Mesela internetteki sosyal ortamlarımızı düşünürsek, hep kısa süreli ve sınırlı etkileşimler var: Yorum, fotoğraf, durum, şarkı, şakalaşma ve üzerine tekrar yorum. Anlık ve değişken. Tabii çok zevkli ve muazzam hızlı olduğundan aslında insan iletişimini birçok bakımdan ileriye taşıyor. Her zamankinden daha özgür daha açık bir ifade olanağı sunuyor, insanlara bir sürü ufuk açıyor, kendini yeniliyorsun, toplum olarak bir araya geliyorsun, toplumdan sıyrılabiliyorsun, uzaklıkları ortadan kaldırıyorsun ve daha neler neler…
Gel gör ki; şöyle yüzyüze bakarak, aynı havayı soluyarak yapılan sohbetlerin tadı ve katkısı bambaşkadır. Benim ruhumu açıp, düşünce ve duygularımı aktarmam için 140 karakterlik bir yazı alanı yeterli olabilir mi? (Şimdi tabii twitter bana yetmedi diye blog yazmaya başladım sanılabilir ama inanın ki bunun amacı farklı). Hadi beni geç, ama herkesin tarzı farklı olsa bile hamurumuz aynı değil mi canım kardeşim? İnsan değil misin, illa ki karmaşıksın, illa ki duygusalsın ve illa ki de ilgi istiyorsun! Bu ilgiyi sınırsız indirme kotası veya fiber optik internet hızından nasıl bulmayı umuyorsun ki? İşte ben bunu anlamıyorum. Bu kadar senelik IT’ciyim, hala ısınamadım bu felsefeye.

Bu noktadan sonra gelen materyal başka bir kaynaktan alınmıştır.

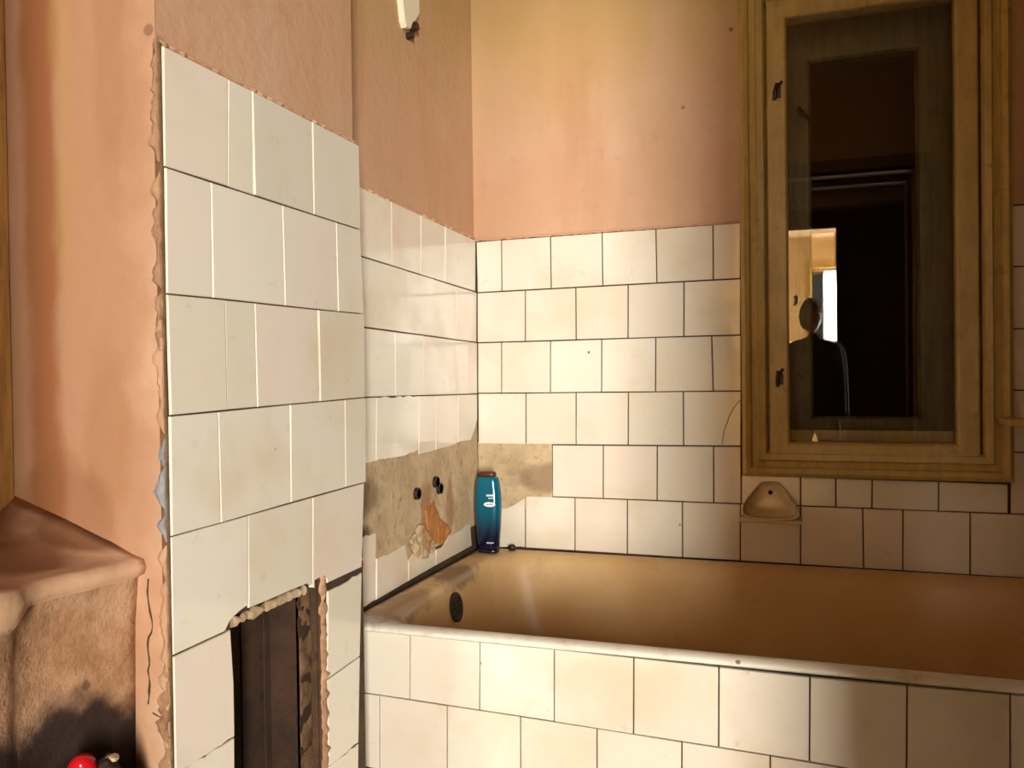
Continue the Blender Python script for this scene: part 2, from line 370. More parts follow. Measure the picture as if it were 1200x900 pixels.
# bright far room seen mirrored in the window pane
bm = bmesh.new(); box(bm, (-1.8, -4.2, 0), (-1.2, -4.12, 2.8)); box(bm, (-1.8, -6.1, 0), (-1.7, -4.2, 2.8)); box(bm, (1.9, -6.1, 0), (2.0, -4.2, 2.8)); tag(obj('wall_far_sides', bm, HALL), kind='structure')
WX0, WX1, WZ0, WZ1 = .33, 1.45, 1.15, 2.42
bm = bmesh.new()
for a, b in (((-1.8, -6.1, 0), (WX0, -6.0, 2.8)), ((WX1, -6.1, 0), (1.9, -6.0, 2.8)), ((WX0, -6.1, 0), (WX1, -6.0, WZ0)), ((WX0, -6.1, WZ1), (WX1, -6.0, 2.8))): box(bm, a, b)
tag(obj('wall_far_rear', bm, HALL), kind='structure')
def rect_frame(bm, u0, u1, z0, z1, prof, mi=0):
    # mitred frame: prof = [(inset, v), ...]
    rings = [[(u0+i, v, z0+i), (u1-i, v, z0+i), (u1-i, v, z1-i), (u0+i, v, z1-i)] for i, v in prof]
    loft(bm, rings, mi=mi)
W2 = tag(empty('window_2', (.88, -6.0, 1.15)), 'bright window of the far room behind the camera, mirrored in the dark pane', kind='structure')
def child(name, bm, mat, par, smooth=False):
    o = obj(name, bm, mat, par, smooth); o.matrix_parent_inverse = Matrix.Translation(-Vector(par.location)); return o
bm = bmesh.new(); rect_frame(bm, WX0-.08, WX1+.08, WZ0-.08, WZ1+.08, [(0, -6.0), (0, -5.965), (.07, -5.965), (.08, -6.0), (.08, -6.05), (.10, -6.05), (.10, -6.09), (0, -6.09)]); child('frame', fixn(bm), OCHRE, W2)

# ------------------------------------------------------------------ tiles
def inset_poly(P, d):
    n = len(P); out = []
    A = sum(P[i][0]*P[(i+1) % n][1] - P[(i+1) % n][0]*P[i][1] for i in range(n)); s = 1 if A > 0 else -1
    for i in range(n):
        p0, p1, p2 = Vector(P[i-1]), Vector(P[i]), Vector(P[(i+1) % n])
        e1 = (p1-p0).normalized(); e2 = (p2-p1).normalized()
        n1 = Vector((-e1.y, e1.x))*s; n2 = Vector((-e2.y, e2.x))*s
        b = n1+n2; b = b.normalized() if b.length > 1e-6 else n1
        out.append(p1 + b*(d/max(.5, b.dot(n1))))
    return out
def tile(P, plane, c, parent, gap, mat=TILE, th=TT, rough=False):
    P = [(a/1000, z/1000) for a, z in P]
    if rough:      # broken edges get small nicks
        Q = []
        for i, p in enumerate(P):
            q = P[(i+1) % len(P)]; Q.append(p); L = math.dist(p, q)
            if abs(p[0]-q[0]) > .012 and abs(p[1]-q[1]) > .003 and L > .03:
                k = int(L/.014)
                for j in range(1, k): Q.append((p[0]+(q[0]-p[0])*j/k, p[1]+(q[1]-p[1])*j/k+R.uniform(-.0022, .0022)))
        P = Q
    cx = sum(p[0] for p in P)/len(P); cz = sum(p[1] for p in P)/len(P)
    tx, tz = R.gauss(0, .005), R.gauss(0, .005); off = R.uniform(-.0006, .0006)
    o0 = inset_poly(P, gap/2); o1 = inset_poly(P, gap/2+.0011); bm = bmesh.new(); rings = []
    for poly, dep in ((o0, 0), (o0, th-.0012), (o1, th)):
        r = []
        for a, z in poly:
            h = dep + (((a-cx)*tx + (z-cz)*tz + off) if dep else 0)
            r.append((a-cx, th-h, z-cz) if plane == 'v' else (h-th, a-cx, z-cz))
        rings.append(r)
    vr = loft(bm, rings, cap1=True); fixn(bm)
    o = obj('tile', bm, mat, parent); o.location = (cx, c, cz) if plane == 'v' else (c, cx, cz); return o
for k, par, plane, c, gap in (('back', WB, 'v', V0, .0032), ('alc', WA, 'u', U0, .0030), ('pier', WP, 'u', UP, .0018)):
    if k == 'pier':
        for q_ in T[k]+T[k+'_broken']:
            for p in q_: p[0] = max(p[0], 813.5)
    for P in T[k]: tile(P, plane, c, par, gap)
    for P in T[k+'_broken']: tile(P, plane, c, par, gap, rough=True)
# masonry apron in front of the tub
bm = bmesh.new(); box(bm, (U0-.01, VA+TT, 0), (.868, VA+.026, .672)); AP = tag(obj('wall_bath_front', bm, MORT), 'white tiled masonry front of the bathtub', kind='structure')
for k in ('apron1', 'apron2'): T[k][0][0][0] = T[k][0][3][0] = -862
for P in T['apron1'] + T['apron2']: tile(P, 'v', VA, AP, .0024)
for r in range(2):      # two lower courses down to the floor, below the frame
    u = -.862
    while u < .86:
        u2_ = min(u+(.15 if u > -.862 else (.10, .15)[r]), .865); z1 = .398-.197*r
        tile([(u*1000, z1*1000-2 if u < 99 else 0), (u2_*1000, z1*1000-2), (u2_*1000, (z1-.19)*1000), (u*1000, (z1-.19)*1000)], 'v', VA, AP, .0024) if u < -.3 else tile([(u*1000, z1*1000-60), (u2_*1000, z1*1000-60), (u2_*1000, (z1-.19)*1000), (u*1000, (z1-.19)*1000)], 'v', VA, AP, .0024)
        u = u2_

# ------------------------------------------------------------------ bare plaster, brick, pipes, crumbled edges
def patch(name, plane, c, poly, parent, mat, amp=.004, step=.006, scale=30, seed=0, edge=True):
    a0 = min(p[0] for p in poly); a1 = max(p[0] for p in poly); z0 = min(p[1] for p in poly); z1 = max(p[1] for p in poly)
    def ins(x, y):
        r = False; n = len(poly)
        for i in range(n):
            (xa, ya), (xb, yb) = poly[i], poly[(i+1) % n]
            if (ya > y) != (yb > y) and x < (xb-xa)*(y-ya)/(yb-ya)+xa: r = not r
        return r
    bm = bmesh.new(); na = int((a1-a0)/step)+1; nz = int((z1-z0)/step)+1; g = {}
    def V(i, j):
        if (i, j) not in g:
            a = a0+(a1-a0)*i/na; z = z0+(z1-z0)*j/nz
            h = noise.fractal(Vector((a*scale+seed, z*scale, seed*3.1)), 1, 2.1, 4)*amp
            g[(i, j)] = bm.verts.new((a, c-h, z) if plane == 'v' else (c+h, a, z))
        return g[(i, j)]
    for i in range(na):
        for j in range(nz):
            x = a0+(a1-a0)*(i+.5)/na; y = z0+(z1-z0)*(j+.5)/nz
            if ins(x, y): bm.faces.new((V(i, j), V(i+1, j), V(i+1, j+1), V(i, j+1)))
    ext = bmesh.ops.extrude_face_region(bm, geom=bm.faces[:]); 
    for v in [e for e in ext['geom'] if isinstance(e, bmesh.types.BMVert)]:
        if plane == 'v': v.co.y = c+.006
        else: v.co.x = c-.006
    fixn(bm); return obj(name, bm, mat, parent, True)
patch('bare_plaster', 'u', U0-.0026, [(1.30, .74), (2.279, .76), (2.279, 1.10), (2.24, 1.05), (1.30, 1.03)], WA, RAW, .0013)
patch('bare_plaster', 'v', V0+.0045, [(-.868, .79), (-.638, .82), (-.638, 1.0), (-.868, 1.0)], WB, RAW, .0030, seed=4)
patch('brick', 'u', U0+.001, [(1.895, .86), (1.95, .875), (1.975, .83), (2.03, .80), (2.06, .775), (2.00, .755), (1.95, .765), (1.915, .79)], WA, BRICK, .004, .004, 60, 2)
patch('mortar_lump', 'u', U0+.004, [(1.80, .80), (1.85, .83), (1.89, .82), (1.93, .78), (1.95, .745), (1.88, .74), (1.83, .755)], WA, RAW, .009, .004, 50, 5)
for a, z in ((1.846, .908), (1.962, .922), (1.985, .902)):
    bm = bmesh.new(); tube(bm, [(U0-.006, a, z), (U0+.006, a, z), (U0+.006, a, z), (U0-.004, a, z)], [.016, .014, .0115, .011], 14, cap=False); s_ = obj('pipe_stub', fixn(bm), DARKMETAL, WA)
    bm = bmesh.new(); tube(bm, [(U0-.003, a, z), (U0-.001, a, z)], .0115, 14); o = obj('bore', fixn(bm), BLACK, s_)
# dark hatch: rough board at its back, worn mortar round it
bm = bmesh.new()
for i, (a, b) in enumerate(((.927, .985), (.987, .045+1.0), (1.047, 1.10), (1.102, 1.148))):
    box(bm, (-.80, a, .21), (-.789+.002*i, b, .868))
tag(obj('hatch_board', fixn(bm), BROWN, WP), 'dark brown rough board at the back of the hatch')
bm = bmesh.new(); box(bm, (-.79, 1.117, .21), (UP-.022, 1.151, .872)); obj('hatch_jamb', fixn(bm), BROWN, WP)
patch('hatch_jamb_plaster', 'u', UP-.021, [(1.117, .21), (1.152, .21), (1.152, .872), (1.117, .872)], WP, EDGE2, .006, .005, 45, 7)
def rim(name, pts, w0, c, mat, par, plane='u', amp=.3, seed=0, h=.006):
    # irregular crumbled bead along a line in the wall plane
    bm = bmesh.new(); rings = []; N = max(6, int(sum(math.dist(p, q) for p, q in zip(pts, pts[1:]))/.008))
    L = [0]
    for p, q in zip(pts, pts[1:]): L.append(L[-1]+math.dist(p, q))
    for k in range(N+1):
        s = L[-1]*k/N; i = max(j for j in range(len(L)) if L[j] <= s+1e-9); i = min(i, len(pts)-2); t = (s-L[i])/(L[i+1]-L[i])
        p = [pts[i][j]+(pts[i+1][j]-pts[i][j])*t for j in (0, 1)]
        dx, dz = pts[i+1][0]-pts[i][0], pts[i+1][1]-pts[i][1]; l = math.hypot(dx, dz); nx, nz = -dz/l, dx/l
        f = 1+amp*noise.noise(Vector((s*60, seed, 0)))*2; g = 1+amp*noise.noise(Vector((s*90, seed+9, 3)))*2
        r = []
        for q in range(6):
            th = q*math.pi/5; a = math.cos(th)*w0*f*(1.0 if q < 3 else g); b = math.sin(th)*h*g
            if plane == 'u': r.append((c+b, p[0]+nx*a, p[1]+nz*a))
            elif plane == 'v': r.append((p[0]+nx*a, c-b, p[1]+nz*a))
        rings.append(r)
    loft(bm, rings, closed=True, cap0=True, cap1=True); return obj(name, fixn(bm), mat, par)
rim('hatch_mortar', [(.925, .868), (1.11, .868)], .007, UP-.0075, RAW, WP, amp=.5, h=.005)
rim('hatch_mortar', [(1.158, .20), (1.158, .878)], .008, UP-.0035, EDGE, WP, amp=.6, h=.005, seed=3)
rim('hatch_mortar', [(1.150, .88), (1.30, .862)], .005, UP-.0085, EDGE, WP, amp=.5, h=.004, seed=5)
# crumbled edge of the pier: a dark gap beside the tiles, filled here and there
bm = bmesh.new(); box(bm, (UP-.012, VP0-.0015, .40), (UP-.0015, VP0+.0008, 1.606)); obj('corner_gap', fixn(bm), EDGE2, WP)
for i, (za, zb, mt, wd) in enumerate(((1.46, 1.615, EDGE, .007), (1.22, 1.455, EDGE, .006), (1.13, 1.30, PINKL, .006), (1.00, 1.13, GREY, .0065), (.70, 1.0, PINKL, .006), (.40, .86, EDGE, .008))):
    bm = bmesh.new(); n = int((zb-za)/.005); rings = []
    for k in range(n+1):
        z = za+(zb-za)*k/n; a = wd*max(.1, 1+1.5*noise.fractal(Vector((z*38, i*5., 1)), 1, 2, 4)); b = wd*max(.1, 1+1.4*noise.fractal(Vector((z*44, i*7., 5)), 1, 2, 4)); e = min(1, k/4, (n-k)/4)*.95+.05
        x0, y0 = UP-.0045+.002*noise.noise(Vector((z*60, i, 8))), VP0-.001
        rings.append([(x0, y0+.008, z), (x0, y0-.0015*e-b*.25*e, z), (x0-a*e, y0-b*.35*e, z), (x0-.002-a*1.5*e, y0+.0003, z), (x0-.010, y0+.008, z)])
    loft(bm, rings, cap0=True, cap1=True); obj('crumbled_edge', fixn(bm), mt, WP)
# paint ridges along the top of the tiles
rim('paint_ridge', [(.815, 1.608), (1.292, 1.612)], .004, UP-.0095, PINKL, WP, amp=.35, h=.006, seed=1)
rim('paint_ridge', [(1.30, 1.612), (2.279, 1.604)], .005, U0-.0075, PINK, WA, amp=.6, h=.006, seed=2)
rim('paint_ridge', [(-.868, 1.599), (-.10, 1.601)], .004, V0+.0075, PINK, WB, 'v', amp=.4, h=.005, seed=3)

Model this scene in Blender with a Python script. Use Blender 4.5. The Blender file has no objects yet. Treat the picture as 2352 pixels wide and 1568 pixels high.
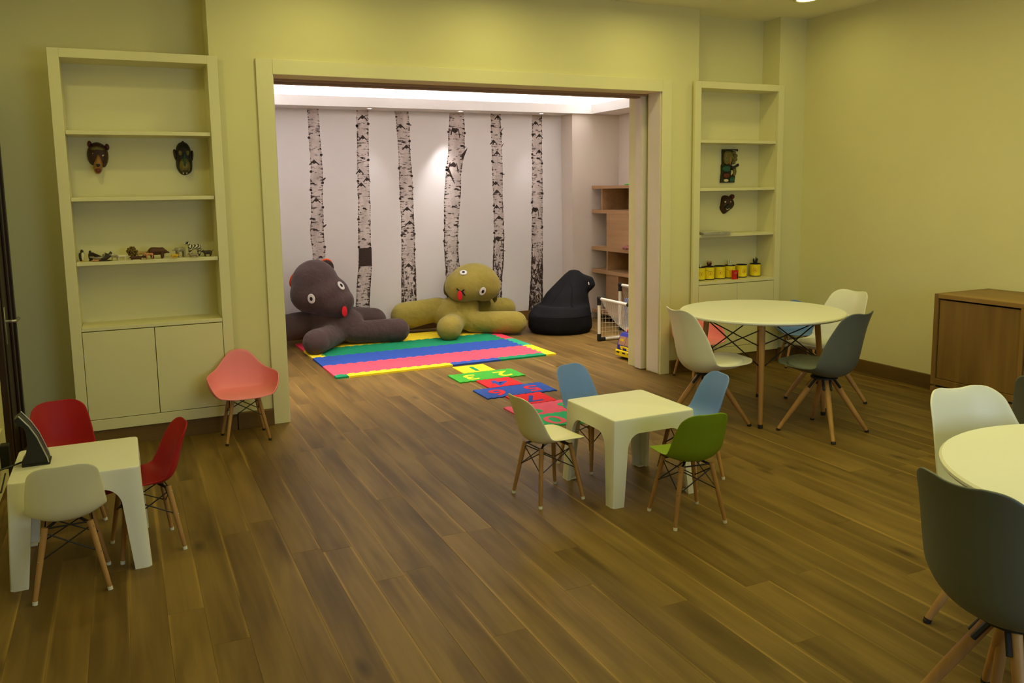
import bpy, bmesh, math, random
import numpy as np
from mathutils import Vector, Matrix
random.seed(7)
S = bpy.context.scene
COL = S.collection
PI = math.pi

# ------------------------------------------------------------------ camera
cam_d = bpy.data.cameras.new('camera'); cam = bpy.data.objects.new('camera', cam_d); COL.objects.link(cam)
_p, _y, _r = 0.13027, 0.43788, -0.01442          # pitch down, yaw right, roll (radians)
Fw = Vector((math.sin(_y)*math.cos(_p), math.cos(_y)*math.cos(_p), -math.sin(_p)))
R0 = Vector((math.cos(_y), -math.sin(_y), 0)); U0 = R0.cross(Fw)
Rv = math.cos(_r)*R0 + math.sin(_r)*U0; Uv = -math.sin(_r)*R0 + math.cos(_r)*U0
cam.matrix_world = Matrix(((Rv.x, Uv.x, -Fw.x, 0), (Rv.y, Uv.y, -Fw.y, 0), (Rv.z, Uv.z, -Fw.z, 1.6), (0, 0, 0, 1)))
cam_d.sensor_fit = 'HORIZONTAL'; cam_d.sensor_width = 36.0; cam_d.lens = 36.0*1905/2352
cam_d.shift_y = -98/2352; cam_d.clip_start = .05
S.camera = cam

# ------------------------------------------------------------------ exposure, world, lights
S.view_settings.view_transform = 'Standard'; S.view_settings.look = 'None'
S.view_settings.exposure = 0.0; S.view_settings.gamma = 1.0; S.view_settings.use_curve_mapping = False
W = bpy.data.worlds.new('world'); S.world = W; W.use_nodes = True
W.node_tree.nodes['Background'].inputs[0].default_value = (.55, .6, .7, 1)
W.node_tree.nodes['Background'].inputs[1].default_value = .015
YEL = (1.0, .935, .31)
FRONT_W = 6.8
PANEL_W = 43.0
COOL_W = 38.0
COVE = 3.0
COVE_W = 12.0
def area(name, loc, size, col, power, rot=(0, 0, 0), shape='DISK', sy=None, spread=180):
    d = bpy.data.lights.new(name, 'AREA'); d.shape = shape; d.size = size
    if sy: d.size_y = sy
    d.color = col; d.energy = power; d.spread = math.radians(spread)
    o = bpy.data.objects.new(name, d); o.location = loc; o.rotation_euler = rot; COL.objects.link(o); return o
def spot(name, loc, target, col, power, ang, blend=.6, rad=.055):
    d = bpy.data.lights.new(name, 'SPOT'); d.color = col; d.energy = power; d.spot_size = math.radians(ang); d.spot_blend = blend
    d.shadow_soft_size = rad
    o = bpy.data.objects.new(name, d); o.location = loc; COL.objects.link(o)
    o.rotation_euler = (Vector(target)-Vector(loc)).to_track_quat('-Z', 'Y').to_euler(); return o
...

Kimsenin vakti yok diycem, yoo o da doğru değil. Sosyal medya bu eski kafadaki sohbetlerin yerini aldı ve neredeyse tüm zamanımız sanal sohbette geçiyor. Nerdesin? Evdesin, iştesin, spordasın, okuldasın; mesaj attın, check-in yaptın, foto yolladın artık herkesin ‘herşeyinden’ haberi var. Daha fazla soru sormaya, seni merak etmeye gerek kalmadı ki. Fotoğrafta gülüyorsan iyisindir herhalde. Bir resim bin söze bedel değil miydi en son? E, o zaman beklediğin ilgiyi de sınırlıyorsun ve ‘yeterli’ hale getiriyorsun. Ama acı gerçek şu ki; insanoğluna bu ufak dozda iletişim yetmiyor, yetmez. Öz benliğini inkar etmenin bir alemi yok.
İşte bu yüzden yakın bir arkadaşımız, bir dostumuz henüz yoksa da edinmeye, veya var olanları hoş tutmaya çalışalım lütfen. Belki cesur bir adım atıp o samimiyeti kurabilirsek, zamanla birbirimize yaşam koçluğu da yapabiliriz (hem paramız da cebimizde kalır, hah!). Bir kahve içmenin, güneşli bir günde yürüyüş yapmanın veya yağmur yağıyorsa ve canımız çok sıkkınsa sinemaya beraber gidebilmenin ihtimali bile çok hoş birşey. Basit bir davet bile bu ortamda gitgide derinleşen yalnızlık hissini alıp götürebilir. Her seferinde karşılık bulması bile şart değil…
Asıl önceliğimiz çevirim içi bir ekrana bakmak değil de gerçekten görüşmek olursa bu bizim insanlığımız için çok daha besleyici olacaktır, buna eminim.